Data provided -

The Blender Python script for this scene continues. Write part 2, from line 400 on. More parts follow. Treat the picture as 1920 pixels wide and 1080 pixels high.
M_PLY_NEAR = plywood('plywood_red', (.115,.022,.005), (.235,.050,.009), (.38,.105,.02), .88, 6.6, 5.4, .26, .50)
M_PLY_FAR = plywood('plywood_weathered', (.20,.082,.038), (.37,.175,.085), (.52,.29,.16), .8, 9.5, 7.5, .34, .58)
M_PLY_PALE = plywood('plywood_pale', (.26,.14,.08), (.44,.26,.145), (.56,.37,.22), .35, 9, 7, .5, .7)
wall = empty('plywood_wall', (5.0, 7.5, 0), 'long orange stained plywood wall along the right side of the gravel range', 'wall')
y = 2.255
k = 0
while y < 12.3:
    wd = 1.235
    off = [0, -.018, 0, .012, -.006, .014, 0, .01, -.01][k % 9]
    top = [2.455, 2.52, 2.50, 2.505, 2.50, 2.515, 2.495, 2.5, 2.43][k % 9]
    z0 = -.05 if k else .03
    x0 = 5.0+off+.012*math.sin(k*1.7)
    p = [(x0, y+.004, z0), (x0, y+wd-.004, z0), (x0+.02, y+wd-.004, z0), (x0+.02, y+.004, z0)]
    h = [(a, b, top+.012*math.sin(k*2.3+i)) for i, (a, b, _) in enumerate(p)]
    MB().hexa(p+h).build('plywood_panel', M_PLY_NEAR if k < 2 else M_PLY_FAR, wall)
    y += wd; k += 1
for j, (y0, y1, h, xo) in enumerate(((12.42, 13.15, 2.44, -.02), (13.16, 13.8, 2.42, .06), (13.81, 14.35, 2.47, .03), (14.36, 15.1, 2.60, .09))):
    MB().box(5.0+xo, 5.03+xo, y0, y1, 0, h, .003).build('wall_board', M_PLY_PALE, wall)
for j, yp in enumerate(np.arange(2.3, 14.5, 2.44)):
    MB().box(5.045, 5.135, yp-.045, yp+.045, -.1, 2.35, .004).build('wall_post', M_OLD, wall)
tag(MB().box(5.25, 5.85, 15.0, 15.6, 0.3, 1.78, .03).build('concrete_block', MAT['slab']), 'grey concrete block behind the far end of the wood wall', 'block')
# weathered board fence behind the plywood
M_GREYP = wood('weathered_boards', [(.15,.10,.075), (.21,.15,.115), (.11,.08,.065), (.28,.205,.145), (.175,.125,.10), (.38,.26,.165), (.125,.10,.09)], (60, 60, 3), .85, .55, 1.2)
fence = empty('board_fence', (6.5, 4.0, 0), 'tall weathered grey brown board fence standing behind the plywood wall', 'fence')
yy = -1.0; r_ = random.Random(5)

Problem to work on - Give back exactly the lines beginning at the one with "MB().hexa(p+h).build('plywood_panel', M_PLY_NEAR if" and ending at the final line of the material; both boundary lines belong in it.

Response -
    MB().hexa(p+h).build('plywood_panel', M_PLY_NEAR if k < 2 else M_PLY_FAR, wall)
    y += wd; k += 1
for j, (y0, y1, h, xo) in enumerate(((12.42, 13.15, 2.44, -.02), (13.16, 13.8, 2.42, .06), (13.81, 14.35, 2.47, .03), (14.36, 15.1, 2.60, .09))):
    MB().box(5.0+xo, 5.03+xo, y0, y1, 0, h, .003).build('wall_board', M_PLY_PALE, wall)
for j, yp in enumerate(np.arange(2.3, 14.5, 2.44)):
    MB().box(5.045, 5.135, yp-.045, yp+.045, -.1, 2.35, .004).build('wall_post', M_OLD, wall)
tag(MB().box(5.25, 5.85, 15.0, 15.6, 0.3, 1.78, .03).build('concrete_block', MAT['slab']), 'grey concrete block behind the far end of the wood wall', 'block')
# weathered board fence behind the plywood
M_GREYP = wood('weathered_boards', [(.15,.10,.075), (.21,.15,.115), (.11,.08,.065), (.28,.205,.145), (.175,.125,.10), (.38,.26,.165), (.125,.10,.09)], (60, 60, 3), .85, .55, 1.2)
fence = empty('board_fence', (6.5, 4.0, 0), 'tall weathered grey brown board fence standing behind the plywood wall', 'fence')
yy = -1.0; r_ = random.Random(5)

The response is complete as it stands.